● **Data provided**:
## Begin

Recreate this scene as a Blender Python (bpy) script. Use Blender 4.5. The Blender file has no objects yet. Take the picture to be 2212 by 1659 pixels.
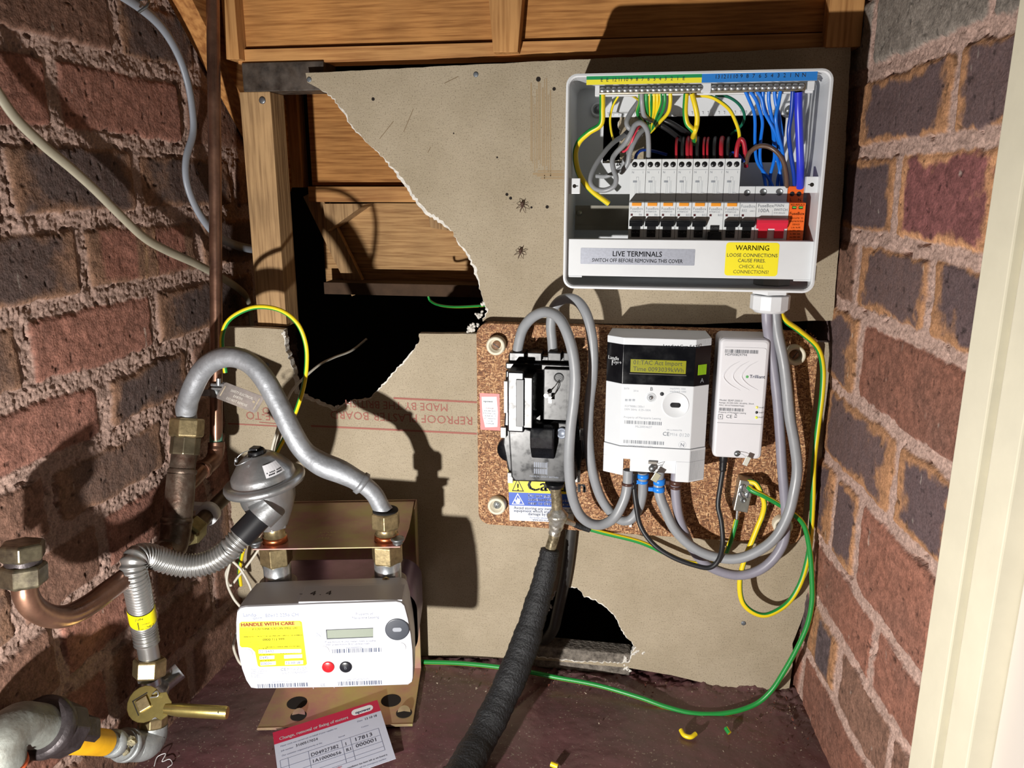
import bpy, bmesh, math, random
import numpy as np
from mathutils import Vector, Matrix
random.seed(7)
SC = bpy.context.scene
COL = SC.collection
# ------------------------------------------------------------------ camera, light, world, exposure
F = 1700.0; YAW = math.radians(9.2); PIT = math.radians(14.2); CAM = Vector((0.25, -1.0, 1.5))
fw = Vector((-math.sin(YAW)*math.cos(PIT), math.cos(YAW)*math.cos(PIT), -math.sin(PIT)))
rt = Vector((math.cos(YAW), math.sin(YAW), 0)); up = rt.cross(fw)
cd = bpy.data.cameras.new('camera'); cam = bpy.data.objects.new('camera', cd); COL.objects.link(cam)
cd.sensor_fit = 'HORIZONTAL'; cd.sensor_width = 36; cd.lens = 36*F/2212; cd.clip_start = 0.01
cam.matrix_world = Matrix(((rt.x, up.x, -fw.x, CAM.x), (rt.y, up.y, -fw.y, CAM.y), (rt.z, up.z, -fw.z, CAM.z), (0, 0, 0, 1)))
SC.camera = cam
def ray(px, py): return fw + rt*((px-1106)/F) + up*((829.5-py)/F)
def at(px, py, y=0.0):
    d = ray(px, py); return CAM + d*((y-CAM.y)/d.y)
def atz(px, py, z):
    d = ray(px, py); return CAM + d*((z-CAM.z)/d.z)
def atx(px, py, x):
    d = ray(px, py); return CAM + d*((x-CAM.x)/d.x)
w = bpy.data.worlds.new('world'); SC.world = w; w.use_nodes = True
w.node_tree.nodes['Background'].inputs[0].default_value = (1.0, 0.86, 0.7, 1)
w.node_tree.nodes['Background'].inputs[1].default_value = 0.035
ld = bpy.data.lights.new('torch', 'SPOT'); lo = bpy.data.objects.new('torch_light', ld); COL.objects.link(lo)
ld.energy = 50; ld.shadow_soft_size = 0.011; ld.spot_size = math.radians(150); ld.spot_blend = 1.0; ld.color = (1.0, 0.965, 0.92)
lo.location = (-0.09, -0.90, 1.02)
lo.rotation_euler = (at(1330, 700, 0.0)-lo.location).to_track_quat('-Z', 'Y').to_euler()
SC.view_settings.view_transform = 'Standard'; SC.view_settings.look = 'None'
SC.view_settings.exposure = 0.0; SC.view_settings.gamma = 1.0; SC.view_settings.use_curve_mapping = False
# ------------------------------------------------------------------ helpers
def srgb(c):
    if isinstance(c, str): c = tuple(int(c[i:i+2], 16) for i in (0, 2, 4))
    return tuple(((v/255)/12.92 if v/255 <= 0.04045 else ((v/255+0.055)/1.055)**2.4) for v in c)
MC = {}
def mat(name, col, rough=0.5, metal=0.0, var=0.0, vscale=40.0, bump=0.0, bscale=150.0, col2=None, stretch=None, coat=0.0, attr=None, spec=None, rvar=0.0):
    if name in MC: return MC[name]
    m = bpy.data.materials.new(name); m.use_nodes = True; nt = m.node_tree; N = nt.nodes; L = nt.links
    b = N['Principled BSDF']; c = srgb(col)
    b.inputs['Base Color'].default_value = (*c, 1); b.inputs['Roughness'].default_value = rough; b.inputs['Metallic'].default_value = metal
    if coat: b.inputs['Coat Weight'].default_value = coat
    if spec is not None: b.inputs['Specular IOR Level'].default_value = spec
    tc = N.new('ShaderNodeTexCoord'); src = tc.outputs['Object']
    if stretch:
        mp = N.new('ShaderNodeMapping'); mp.inputs['Scale'].default_value = stretch; L.new(src, mp.inputs[0]); src = mp.outputs[0]
    if var or col2:
        n = N.new('ShaderNodeTexNoise'); n.inputs['Scale'].default_value = vscale; n.inputs['Detail'].default_value = 6; n.inputs['Roughness'].default_value = 0.65; L.new(src, n.inputs[0])
        r = N.new('ShaderNodeValToRGB'); L.new(n.outputs[0], r.inputs[0])
        c2 = srgb(col2) if col2 else tuple(v*(1-var) for v in c); c3 = c if col2 else tuple(min(1, v*(1+var*0.6)) for v in c)
        r.color_ramp.elements[0].position = 0.32; r.color_ramp.elements[1].position = 0.68
        r.color_ramp.elements[0].color = (*c2, 1); r.color_ramp.elements[1].color = (*c3, 1)
        L.new(r.outputs[0], b.inputs['Base Color'])
    if rvar:
        n3 = N.new('ShaderNodeTexNoise'); n3.inputs['Scale'].default_value = vscale*1.7; n3.inputs['Detail'].default_value = 4; L.new(src, n3.inputs[0])
        mr = N.new('ShaderNodeMapRange'); mr.inputs[1].default_value = 0.3; mr.inputs[2].default_value = 0.7; mr.inputs[3].default_value = rough-rvar; mr.inputs[4].default_value = rough+rvar
        L.new(n3.outputs[0], mr.inputs[0]); L.new(mr.outputs[0], b.inputs['Roughness'])
    if bump:
        n2 = N.new('ShaderNodeTexNoise'); n2.inputs['Scale'].default_value = bscale; n2.inputs['Detail'].default_value = 5; L.new(src, n2.inputs[0])
        bp = N.new('ShaderNodeBump'); bp.inputs['Strength'].default_value = 1.0; bp.inputs['Distance'].default_value = bump; L.new(n2.outputs[0], bp.inputs['Height']); L.new(bp.outputs[0], b.inputs['Normal'])
    MC[name] = m; return m
def wood(name, light, dark, axis, scale=1.0, rough=0.75):
    if name in MC: return MC[name]
    m = bpy.data.materials.new(name); m.use_nodes = True; nt = m.node_tree; N = nt.nodes; L = nt.links; b = N['Principled BSDF']; b.inputs['Roughness'].default_value = rough
    tc = N.new('ShaderNodeTexCoord'); mp = N.new('ShaderNodeMapping'); s = [230*scale]*3; s['XYZ'.index(axis)] = 12*scale; mp.inputs['Scale'].default_value = s; L.new(tc.outputs['Object'], mp.inputs[0])
    n = N.new('ShaderNodeTexNoise'); n.inputs['Scale'].default_value = 1.0; n.inputs['Detail'].default_value = 4; L.new(mp.outputs[0], n.inputs[0])
    mp2 = N.new('ShaderNodeMapping'); s2 = [22*scale]*3; s2['XYZ'.index(axis)] = 0.9*scale; mp2.inputs['Scale'].default_value = s2; L.new(tc.outputs['Object'], mp2.inputs[0])
    n2 = N.new('ShaderNodeTexNoise'); n2.inputs['Scale'].default_value = 1.0; n2.inputs['Detail'].default_value = 2; L.new(mp2.outputs[0], n2.inputs[0])
    wv = N.new('ShaderNodeMath'); wv.operation = 'MULTIPLY'; wv.inputs[1].default_value = 60; L.new(n2.outputs[0], wv.inputs[0])
    sn = N.new('ShaderNodeMath'); sn.operation = 'SINE'; L.new(wv.outputs[0], sn.inputs[0])
    ml = N.new('ShaderNodeMath'); ml.operation = 'MULTIPLY_ADD'; ml.inputs[1].default_value = 0.07; L.new(sn.outputs[0], ml.inputs[0]); L.new(n.outputs[0], ml.inputs[2])
    r = N.new('ShaderNodeValToRGB'); L.new(ml.outputs[0], r.inputs[0]); r.color_ramp.elements[0].position = 0.28; r.color_ramp.elements[1].position = 0.62
    r.color_ramp.elements[0].color = (*srgb(dark), 1); r.color_ramp.elements[1].color = (*srgb(light), 1)
    n4 = N.new('ShaderNodeTexNoise'); n4.inputs['Scale'].default_value = 9; n4.inputs['Detail'].default_value = 5; L.new(tc.outputs['Object'], n4.inputs[0])
    mr = N.new('ShaderNodeMapRange'); mr.inputs[1].default_value = 0.3; mr.inputs[2].default_value = 0.7; mr.inputs[3].default_value = 0.72; mr.inputs[4].default_value = 1.12; L.new(n4.outputs[0], mr.inputs[0])
    vm = N.new('ShaderNodeVectorMath'); vm.operation = 'SCALE'; L.new(r.outputs[0], vm.inputs[0]); L.new(mr.outputs[0], vm.inputs['Scale']); L.new(vm.outputs[0], b.inputs['Base Color'])
    bp = N.new('ShaderNodeBump'); bp.inputs['Distance'].default_value = 0.0006; L.new(ml.outputs[0], bp.inputs['Height']); L.new(bp.outputs[0], b.inputs['Normal'])
    MC[name] = m; return m
def V(*a): return Vector(a if len(a) > 1 else a[0])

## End

● **Required task**:
Pick out every line of the listing containing the word "scene", and show those lines.

● **Written reply**:
Recreate this scene as a Blender Python (bpy) script. Use Blender 4.5. The Blender file has no objects yet. Take the picture to be 2212 by 1659 pixels.
SC = bpy.context.scene